## Records with scene code
---------------
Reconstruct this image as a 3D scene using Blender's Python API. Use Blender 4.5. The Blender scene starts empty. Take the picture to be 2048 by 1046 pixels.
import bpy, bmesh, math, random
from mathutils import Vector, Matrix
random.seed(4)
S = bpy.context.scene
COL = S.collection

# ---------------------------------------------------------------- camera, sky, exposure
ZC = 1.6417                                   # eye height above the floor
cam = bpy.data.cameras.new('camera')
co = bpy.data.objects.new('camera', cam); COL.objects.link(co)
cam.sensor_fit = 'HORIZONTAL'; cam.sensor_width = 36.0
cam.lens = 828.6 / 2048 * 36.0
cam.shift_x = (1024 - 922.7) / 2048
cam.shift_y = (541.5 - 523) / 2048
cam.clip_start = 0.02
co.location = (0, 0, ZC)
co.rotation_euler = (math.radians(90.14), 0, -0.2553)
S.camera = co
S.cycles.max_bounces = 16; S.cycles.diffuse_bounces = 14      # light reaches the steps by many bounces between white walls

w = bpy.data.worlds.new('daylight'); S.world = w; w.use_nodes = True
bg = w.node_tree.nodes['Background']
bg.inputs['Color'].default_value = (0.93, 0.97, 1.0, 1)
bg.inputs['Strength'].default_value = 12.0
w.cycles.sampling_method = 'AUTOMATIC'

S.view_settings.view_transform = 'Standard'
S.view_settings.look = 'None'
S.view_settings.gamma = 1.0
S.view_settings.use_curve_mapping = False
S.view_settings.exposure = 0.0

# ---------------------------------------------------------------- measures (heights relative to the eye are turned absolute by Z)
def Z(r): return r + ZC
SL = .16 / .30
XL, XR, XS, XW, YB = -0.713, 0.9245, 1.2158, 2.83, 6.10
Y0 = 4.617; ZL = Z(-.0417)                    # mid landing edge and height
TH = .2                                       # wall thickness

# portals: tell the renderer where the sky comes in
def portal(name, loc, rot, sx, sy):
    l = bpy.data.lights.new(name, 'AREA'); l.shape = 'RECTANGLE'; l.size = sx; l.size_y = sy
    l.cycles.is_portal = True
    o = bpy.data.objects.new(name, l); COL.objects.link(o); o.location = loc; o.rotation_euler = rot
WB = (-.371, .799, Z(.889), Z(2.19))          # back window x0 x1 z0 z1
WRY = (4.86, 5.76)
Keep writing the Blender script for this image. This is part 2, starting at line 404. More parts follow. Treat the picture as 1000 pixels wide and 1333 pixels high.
---------------
## AIM
Starting at the first line of the records, print each line exactly, stopping after the line that contains "S.view_settings.exposure = 0.0".

## THE SOLUTION
Reconstruct this image as a 3D scene using Blender's Python API. Use Blender 4.5. The Blender scene starts empty. Take the picture to be 2048 by 1046 pixels.
import bpy, bmesh, math, random
from mathutils import Vector, Matrix
random.seed(4)
S = bpy.context.scene
COL = S.collection

# ---------------------------------------------------------------- camera, sky, exposure
ZC = 1.6417                                   # eye height above the floor
cam = bpy.data.cameras.new('camera')
co = bpy.data.objects.new('camera', cam); COL.objects.link(co)
cam.sensor_fit = 'HORIZONTAL'; cam.sensor_width = 36.0
cam.lens = 828.6 / 2048 * 36.0
cam.shift_x = (1024 - 922.7) / 2048
cam.shift_y = (541.5 - 523) / 2048
cam.clip_start = 0.02
co.location = (0, 0, ZC)
co.rotation_euler = (math.radians(90.14), 0, -0.2553)
S.camera = co
S.cycles.max_bounces = 16; S.cycles.diffuse_bounces = 14      # light reaches the steps by many bounces between white walls

w = bpy.data.worlds.new('daylight'); S.world = w; w.use_nodes = True
bg = w.node_tree.nodes['Background']
bg.inputs['Color'].default_value = (0.93, 0.97, 1.0, 1)
bg.inputs['Strength'].default_value = 12.0
w.cycles.sampling_method = 'AUTOMATIC'

S.view_settings.view_transform = 'Standard'
S.view_settings.look = 'None'
S.view_settings.gamma = 1.0
S.view_settings.use_curve_mapping = False
S.view_settings.exposure = 0.0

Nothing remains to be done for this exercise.